İçeceklerimizi alıp kraliçemin yanına gittim. "Karşıya değil yanıma otur. Sıcacık yer ayarladım sana." dedi. İçeceklerimizi ve çantamı masaya bırakıp yanına oturdum. Bir süre içeceklerimize baktık. "Çok sevimli duruyor. Fotoğrafını çeksene." dedi. Telefonunun şarjı bittiği için benim hiç beğenmediği kamerama kalmıştı. Gülerek içeceklerimizin fotoğrafını çektim. Yine sessiz kalmıştık. "Sosyal pilim bitti. Ya sen neden konuşmuyorsun, konuşsana." dedi ve yavaşça ona doğru dönüp "Benimde sosyal pilim bitti." dedim. Bir süre birbirimize bakıp gülmeye başladık. "Karşımızda ay manzarası var. Minicik görünüyor ama. Romantik ortam sundum sana, beğendin mi?" dedim şakaya vurarak. "Ben göremiyorum. Göz numaramda ilerledi zaten." dedi. "Tüh, kaçırdın manzarayı şimdi." dedim ve yine sessiz kaldık.
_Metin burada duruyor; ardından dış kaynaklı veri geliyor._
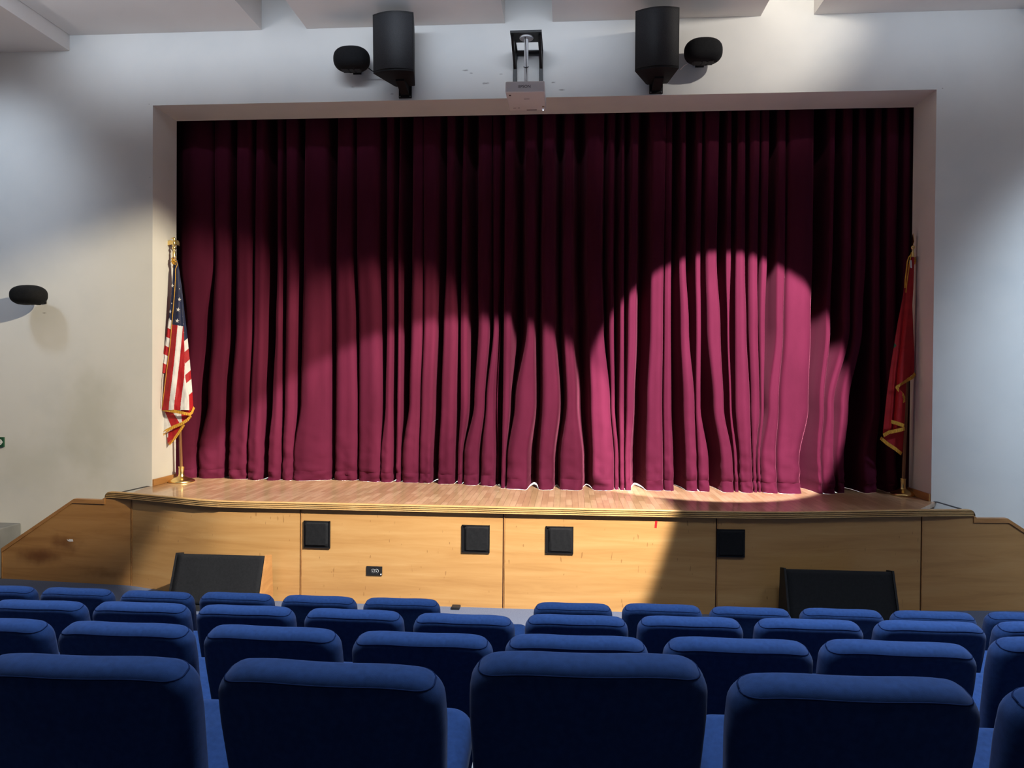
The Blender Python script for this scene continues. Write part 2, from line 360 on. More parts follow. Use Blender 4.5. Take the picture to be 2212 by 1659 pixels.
for sx in (-1, 1):
    bm = NB(); prism(bm, [(sx*4.675, -.004, SZ), (sx*4.715, -.004, SZ), (sx*4.755, -.455, SZ), (sx*4.712, -.455, SZ)], (0, 0, .004)); rel(link('edge_strip', bm, m_print))

# side stairs: slanted veneer stringer, capping and carpeted steps behind
for s, nm, lab in ((-1, 'stage_stairs', 'wooden stage stairs with slanted, stained side panel on the left of the stage'), (1, 'stage_stairs', 'wooden stage stairs with clean slanted side panel on the right of the stage')):
    y, x0, xn, xc, xe = (-.33, 4.637, 4.99, 5.39, 6.34) if s < 0 else (-.33, 4.333, 4.90, 5.26, 6.24)
    zc, ze = (.868, .235) if s < 0 else (.872, .235)
    st = thing(nm, lab, 'stairs', (s*5.2, y, FZ))
    kk = panel_y(s*x0)+.002-y
    P = lambda x, z, dy=0: (s*x-s*5.2, dy+kk*(xe-x)/(xe-x0), z-FZ)
    bm = NB(); prism(bm, [P(x0, FZ), P(x0, SZ-NH-.001), P(xn, SZ-NH-.001), P(xn, zc-.045), P(xc, zc-.045), P(xe, ze-.045), P(xe, FZ)], (0, .035, 0))
    link('side_panel', bm, m_sidepanel if s < 0 else m_sidepanel2, st)
    bm = NB()
    prism(bm, [P(xn-.02, zc-.05, -.012), P(xc+.005, zc-.05, -.012), P(xe+.012, ze-.05, -.012), P(xe+.012, ze, -.012), P(xc-.012, zc, -.012), P(xn+.012, zc, -.012), P(xn+.004, SZ-NH-.004, -.012), P(xn-.02, SZ-NH-.004, -.012)], (0, .06, 0))
    link('capping', bm, m_trimwood, st)
    bm = NB()
    prism(bm, [P(xe, FZ, -.006), P(xe+.014, FZ, -.006), P(xe+.014, ze-.05, -.006), P(xe, ze-.05, -.006)], (0, .045, 0)); link('end_trim', bm, m_trimwood, st)
    for k in range(4):
        bm = NB(); xa, xb = xn+.01+.29*k, xn+.01+.29*(k+1); zt = .775-.2*k
        a, b = sorted((s*xa-s*5.2, s*xb-s*5.2)); box(bm, a, b, .036, -y-.004, 0, zt-FZ, 0, .006); link('step', bm, m_greypaint, st)
p = at(28, 1140, Y=-.29)
b = bx(-7.3, -6.36, -.40, -.004, FZ, p.z, .012)  # plain block standing in for the grey landing of the stairs
tag(link('grey_block', b, m_greypaint), 'grey box against the wall behind the foot of the left stairs', 'box')

# ------------------------------------------------------------------ stage curtains
# the lit pleats as seen at four heights (photograph pixel columns)
LV = (550, 702, 871, 989)
PL = [  # left half
 [(390, 461), (404, 443), (398, 428), (372, 424)], [(466, 497), (459, 495), (450, 485), (432, 483)],
 [(512, 545), (510, 545), (500, 540), (496, 535)], [(551, 573), (549, 571), (542, 567), (537, 566)],
 [(600, 608), (596, 608), (589, 608), (581, 608)], [(620, 642), (618, 640), (615, 638), (612, 634)],
 [(657, 711), (654, 713), (650, 713), (633, 714)], [(727, 762), (727, 768), (726, 772), (725, 772)], [(772, 816), (776, 821), (776, 824), (776, 822)],
 [(836, 848), (836, 848), (833, 846), (823, 848)], [(860, 866), (860, 866), (858, 866), (856, 866)],
 [(891, 914), (888, 913), (884, 908), (870, 905)], [(915, 945), (914, 943), (910, 937), (906, 932)],
 [(965, 981), (958, 988), (953, 984), (948, 982)], [(997, 1007), (995, 1010), (995, 1011), (990, 999)],
 [(1033, 1059), (1033, 1056), (1024, 1046), (1003, 1034)], [(1066, 1080), (1066, 1076), (1050, 1066), (1040, 1070)]]
PR = [  # right half, hanging a little nearer
 [(1090, 1108), (1088, 1104), (1086, 1100), (1084, 1092)], [(1136, 1155), (1138, 1154), (1112, 1155), (1096, 1140)],
 [(1171, 1199), (1171, 1199), (1171, 1208), (1164, 1196)], [(1217, 1237), (1218, 1239), (1224, 1246), (1210, 1258)],
 [(1267, 1299), (1271, 1304), (1276, 1318), (1280, 1326)], [(1314, 1324), (1316, 1326), (1320, 1328), (1328, 1336)], [(1339, 1348), (1339, 1348), (1337, 1348), (1339, 1348)],
 [(1360, 1376), (1356, 1374), (1353, 1369), (1350, 1362)], [(1406, 1434), (1404, 1432), (1397, 1430), (1394, 1432)], [(1436, 1450), (1435, 1449), (1433, 1450), (1434, 1454)],
 [(1467, 1481), (1470, 1488), (1476, 1500), (1481, 1504)], [(1502, 1513), (1504, 1514), (1503, 1513), (1508, 1530)],
 [(1524, 1548), (1527, 1556), (1541, 1563), (1557, 1582)], [(1568, 1579), (1571, 1575), (1576, 1580), (1586, 1592)],
 [(1589, 1609), (1588, 1612), (1589, 1620), (1598, 1623)], [(1618, 1636), (1618, 1637), (1623, 1641), (1626, 1632)], [(1644, 1657), (1641, 1652), (1644, 1650), (1636, 1641)],
 [(1676, 1696), (1675, 1692), (1659, 1682), (1637, 1675)], [(1697, 1755), (1695, 1751), (1684, 1746), (1678, 1726)],
 [(1790, 1798), (1783, 1793), (1769, 1780), (1764, 1772)], [(1822, 1838), (1819, 1835), (1786, 1801), (1776, 1800)], [(1850, 1870), (1842, 1862), (1814, 1832), (1806, 1822)],
 [(1885, 1900), (1884, 1900), (1880, 1900), (1860, 1890)], [(1915, 1935), (1914, 1934), (1914, 1934), (1912, 1934)], [(1950, 1968), (1950, 1968), (1950, 1968), (1950, 1968)]]
FL = ([366, 440, 500, 560, 640, 760, 820, 900, 1000, 1080], [.74, .84, .86, .74, .79, .92, .78, .77, .70, .62])
FR = ([1082, 1130, 1330, 1480, 1600, 1780, 1860, 1900, 1990], [.44, .40, .46, .50, .47, .47, .62, .72, .74])
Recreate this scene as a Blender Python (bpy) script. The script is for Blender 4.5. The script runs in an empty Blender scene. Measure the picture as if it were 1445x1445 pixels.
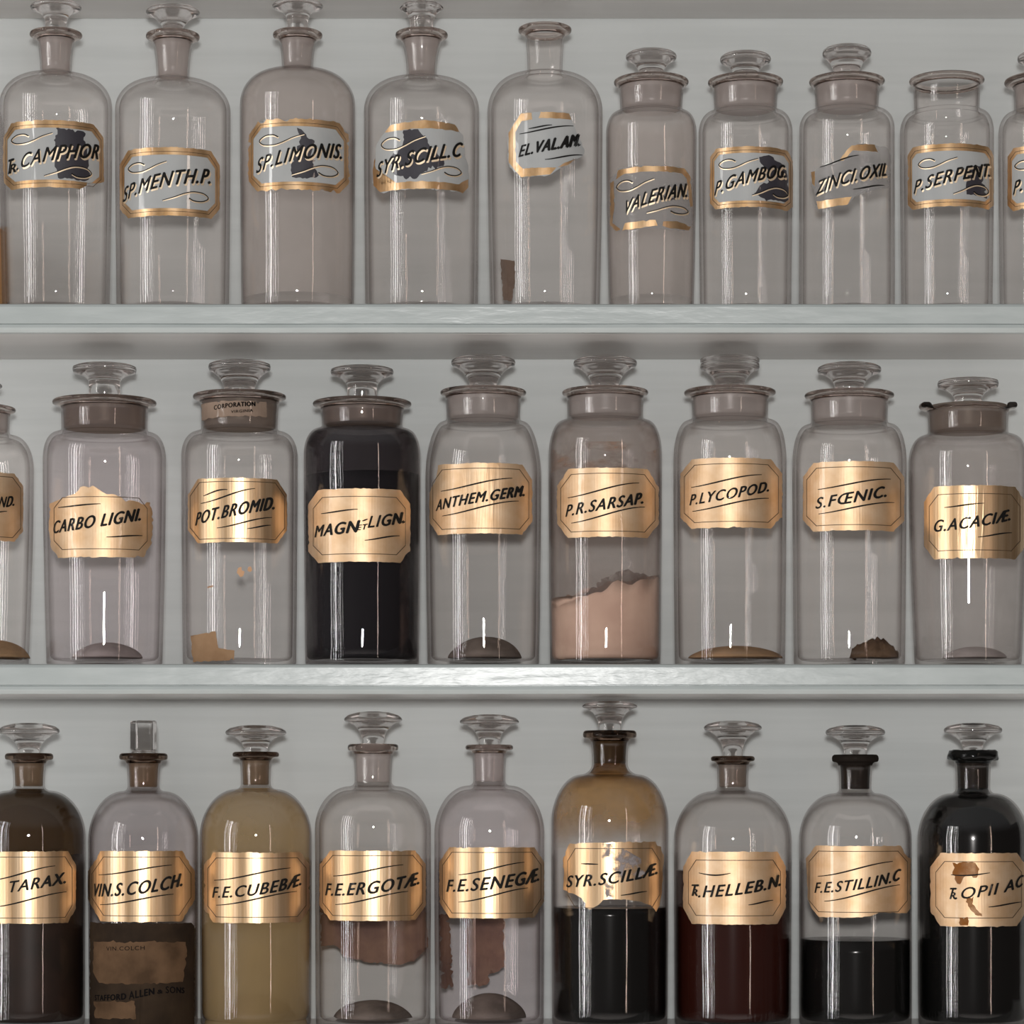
import bpy, bmesh, math, random
from mathutils import Vector, noise

S = bpy.context.scene
COL = S.collection
# ------------------------------------------------------------------ measures
PX = 0.75 / 1445            # metres per photo pixel at the bottles' axis plane
HZ = 1120.0                 # eye level, in photo pixels from the top
CZ = 1.45                   # eye height (m)
DF = 2.10                   # camera to shelf front
YC = 0.055                  # bottle axes behind the shelf front
DC = DF + YC
YW = 0.132                  # back wall behind the shelf front


def wx(x, Y=YC):
    return (x - 722.5) * PX * (DF + Y) / DC


def wz(y, Y=YC):
    return CZ + (HZ - y) * PX * (DF + Y) / DC


# ------------------------------------------------------------------ camera
cam = bpy.data.cameras.new('camera')
camo = bpy.data.objects.new('camera', cam)
COL.objects.link(camo)
camo.location = (0, -DF, CZ)
camo.rotation_euler = (math.pi / 2, 0, 0)
cam.sensor_width = 36
cam.lens = 36 * DC / 0.75
cam.shift_y = (HZ - 722.5) / 1445
cam.clip_start = 0.05
S.camera = camo

# ------------------------------------------------------------------ world, lights, exposure
S.view_settings.view_transform = 'Standard'
S.view_settings.look = 'None'
S.view_settings.gamma = 1
S.view_settings.exposure = -0.15
S.cycles.max_bounces = 28
S.cycles.transmission_bounces = 28
S.cycles.transparent_max_bounces = 32
S.cycles.glossy_bounces = 8
S.cycles.diffuse_bounces = 4
S.cycles.sample_clamp_indirect = 2.5
S.cycles.blur_glossy = 0.3

W = bpy.data.worlds.new('room_air')
S.world = W
W.use_nodes = True
wn = W.node_tree.nodes
wl = W.node_tree.links
wbg = wn['Background']
tc = wn.new('ShaderNodeTexCoord')
sx = wn.new('ShaderNodeSeparateXYZ')
wl.new(tc.outputs['Generated'], sx.inputs[0])


def world_ramp(src, lo, hi, stops):
    mr = wn.new('ShaderNodeMapRange')
    mr.inputs['From Min'].default_value = lo
    mr.inputs['From Max'].default_value = hi
    wl.new(src, mr.inputs['Value'])
    r = wn.new('ShaderNodeValToRGB')
    els = r.color_ramp.elements
    els[0].position, els[0].color = stops[0][0], (*stops[0][1], 1)
    els[1].position, els[1].color = stops[-1][0], (*stops[-1][1], 1)
    for p_, c_ in stops[1:-1]:
        e_ = els.new(p_)
        e_.color = (*c_, 1)
    wl.new(mr.outputs[0], r.inputs[0])
    return r


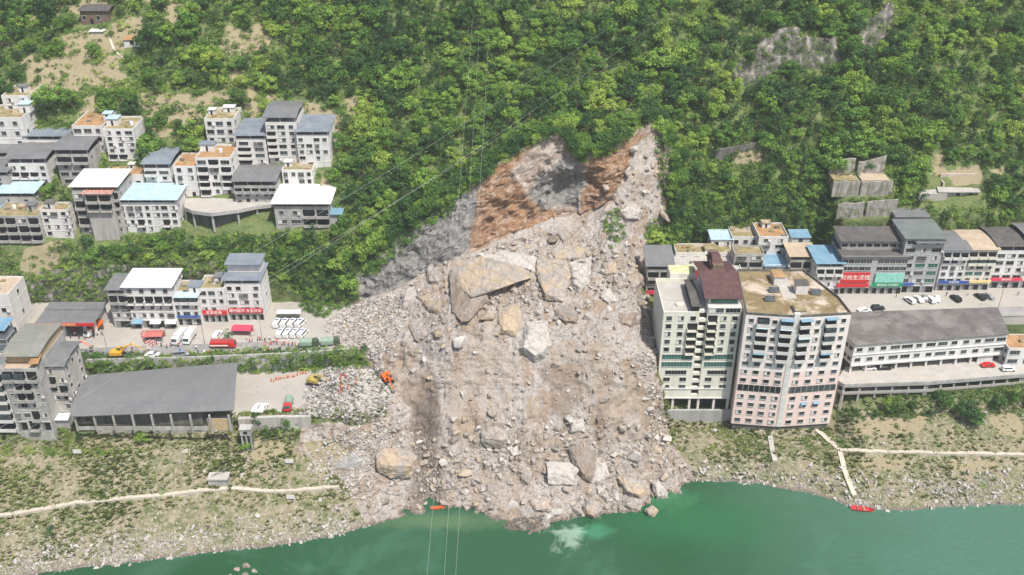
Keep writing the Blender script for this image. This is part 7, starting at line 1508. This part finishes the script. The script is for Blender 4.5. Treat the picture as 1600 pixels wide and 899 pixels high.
# rock islet near the bottom edge
for k, (px, py, s) in enumerate([(372, 890, 1.6), (385, 886, 1.9), (398, 893, 1.3), (384, 899, 1.7), (360, 900, 1.), (408, 903, 1.4), (372, 906, 2.)]):
    o = link('boulder', RM[[0, 4, 3, 4, 0, 1, 4][k]], None, at_z(px, py, .1)); o.scale = (s, s * .8, s * .6); o.rotation_euler = (k, k * 2, k * 3); tag(o, 'dark wet rock of the islet at the bottom edge', 'boulder', 'rocks of the small islet')
def cable(a, b, sag, r, label):
    n = 24; pts = [a.lerp(b, i / n) - Vector((0, 0, sag * 4 * (i / n) * (1 - i / n))) for i in range(n + 1)]; c = pts[0]; mb = MB(); mb.tube([p - c for p in pts], r, 5); tag(mb.build('power_cable', W_('cable', (.33, .33, .33), rough=.7), None, c), label, 'power cable', 'power cables across the gorge')
for k, (t, b) in enumerate([((742, -20), (662, 960)), ((753, -20), (690, 960)), ((768, -20), (708, 960))]):
    cable(at_y(t[0], t[1], 400), at_y(b[0], b[1], 150), 3, .028, ['left', 'middle', 'right'][k] + ' one of three thin cables running down to the river')
for k, (t, b) in enumerate([((985, 20), (-40, 640)), ((1015, 60), (-40, 690)), ((1035, 30), (-40, 720))]):
    cable(at_y(t[0], t[1], 380), at_y(b[0], b[1], 190), 4, .028, ['upper', 'middle', 'lower'][k] + ' one of three thin cables crossing the slope diagonally')
# rockfall dust and smoke rising beside the big rounded boulder
def smoke():
    m = bpy.data.materials.new('smoke'); m.use_nodes = True; nt = m.node_tree; nt.nodes.clear(); out = nt.nodes.new('ShaderNodeOutputMaterial'); pv = nt.nodes.new('ShaderNodeVolumePrincipled'); pv.inputs['Color'].default_value = (.97, .98, 1, 1)
    tc_ = coords(nt, 'Object'); ln = nd(nt, 'ShaderNodeVectorMath', operation='LENGTH'); nt.links.new(tc_, ln.inputs[0]); nz_ = noise(nt, 1.8, 4, .6, tc_, .5)
    a = nd(nt, 'ShaderNodeMath', operation='MULTIPLY_ADD'); a.inputs[1].default_value = -1.; nt.links.new(ln.outputs['Value'], a.inputs[0]); nt.links.new(nz_, a.inputs[2])
    b = nd(nt, 'ShaderNodeMath', operation='MULTIPLY_ADD'); b.use_clamp = False; b.inputs[1].default_value = .30; b.inputs[2].default_value = .11; nt.links.new(a.outputs[0], b.inputs[0])
    c = nd(nt, 'ShaderNodeMath', operation='MAXIMUM'); c.inputs[1].default_value = 0; nt.links.new(b.outputs[0], c.inputs[0]); nt.links.new(c.outputs[0], pv.inputs['Density']); nt.links.new(pv.outputs[0], out.inputs['Volume'])
    p = hit(548, 728)[0]; bm = bmesh.new(); bmesh.ops.create_icosphere(bm, subdivisions=3, radius=1.05); me = bpy.data.meshes.new('smoke'); bm.to_mesh(me); bm.free(); me.materials.append(m)
    o = link('smoke', me, None, p + Vector((-.5, -1, 2.2))); o.scale = (7.5, 3.5, 3.6); o.rotation_euler = (0, R(-14), 0); tag(o, 'thin bluish smoke drifting beside the huge rounded boulder', 'smoke', kind='stuff')
smoke()
# ---------------------------------------------------------------- every repeat gets a label that singles it out
ORD = ['first', 'second', 'third', 'fourth', 'fifth', 'sixth', 'seventh', 'eighth', 'ninth', 'tenth', 'eleventh', 'twelfth', 'thirteenth', 'fourteenth', 'fifteenth', 'sixteenth', 'seventeenth', 'eighteenth']
def single_out():
    by = {}
    for o in COL.objects:
        if o.parent is None and 'label' in o and o.get('kind') is None: by.setdefault(o['label'], []).append(o)
    for lab, os_ in by.items():
        if len(os_) < 2: continue
        P_ = {o.name: to_px(o.location) for o in os_}; os_.sort(key=lambda o: P_[o.name][1]); nb = max(1, round(len(os_) / 9)); per = math.ceil(len(os_) / nb)
        for b in range(nb):
            row = sorted(os_[b * per:(b + 1) * per], key=lambda o: P_[o.name][0])
            rw = '' if nb == 1 else (' top row,' if b == 0 else ' bottom row,' if b == nb - 1 else ' %s row,' % ORD[b])
            for i, o in enumerate(row):
                o['label'] = lab + ',' + rw + (' leftmost' if i == 0 else ' rightmost' if i == len(row) - 1 and i > 0 else ' %s from left' % ORD[i])
single_out()
for o in COL.objects:
    if 'label' in o and len(o['label'].replace(',', ' ').split()) > 16: print('LONG', o['label'])

# ---------------------------------------------------------------- thin summer haze in the gorge
def haze():
    m = bpy.data.materials.new('haze'); m.use_nodes = True; nt = m.node_tree; nt.nodes.clear(); out = nt.nodes.new('ShaderNodeOutputMaterial'); pv = nt.nodes.new('ShaderNodeVolumePrincipled')
    pv.inputs['Color'].default_value = (.93, .96, 1, 1); pv.inputs['Density'].default_value = HAZE; nt.links.new(pv.outputs[0], out.inputs['Volume'])
    mb = MB(); mb.box(-520, 520, -110, 560, -13, 262); tag(mb.build('haze', m), 'thin pale summer haze in the gorge', 'haze', kind='stuff')
HAZE = .00012
haze()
Yemek yedikten sonra ikimize de ağırlık çökmüştü. Bıraksalar orada uyuyabilirdik. Kraliçem günlerdir alışık olduğu zamandan çok daha erken saatte uyanıyordu. Bu yüzden onun benden daha çok uykusu vardı. Kahvemden bir yudum alıp kraliçeme doğru döndüm. Tam o an o da bana doğru döndü ve bir şeyler anlatmaya başladı. Yavaş yavaş konuştukça açılmaya başlamıştık. İlk sarhoş olduğu anısını anlattı. Tam bir rezillikti. Kraliçem anlattıkça ben gülüyordum. Anlattığı her şey tek tek zihnimde canlanıyordu. Zihnimde sarhoş kraliçemin görüntüsü canlandığı an onun yerine ben utanmıştım. Bende ablamla eniştemin sarhoş olduğu dönemi ve mahallemizin ayyaşından bahsettim. En çok ayyaşın hikayesine güldü. Çünkü adam her şeye küfür ediyordu. Size anlatmayı çok isterdim ama yazı uzun olur diye ne yazık ki anlatamıyorum. Annesiyle olan ilişkisinden ve arkadaşlarından bahsetti. Bazende ben bir şeyler anlatıyordum. Konu Satürn'den açıldı. "Öldüğüne inanamamıştın değil mi?" dedi. "Aynen. Bana onun öldüğünü söylediklerinde dalga geçiyorlar sanmıştım çünkü daha önceki gün konuşmuştuk. Sonra kendimi cenaze evinde buldum zaten." dedim ve ani bir sessizlik oldu. Aslında ben sosyal pilim bitti diye susmuştum. Kahvemden bir yudum aldıktan sonra bunu söylemek için kraliçeme döndüğüm sırada elini omzuma koyup "Üzülme kanka ya." dedi. Gözlerimi kırpıştırıp bir süre ona baktım ve "Ne üzülmesi?" dedim. "Satürnden bahsettik ya. Üzülmedin mi sen? Aniden sustun." dedi ve kahkaha atıp "Sosyal pilim bitti benim. Onu söylicektim tam sen bana üzülme dedin." dedim ve bu sefer o kahkaha attı. Bir süre sonra yine sessizleşmiştik.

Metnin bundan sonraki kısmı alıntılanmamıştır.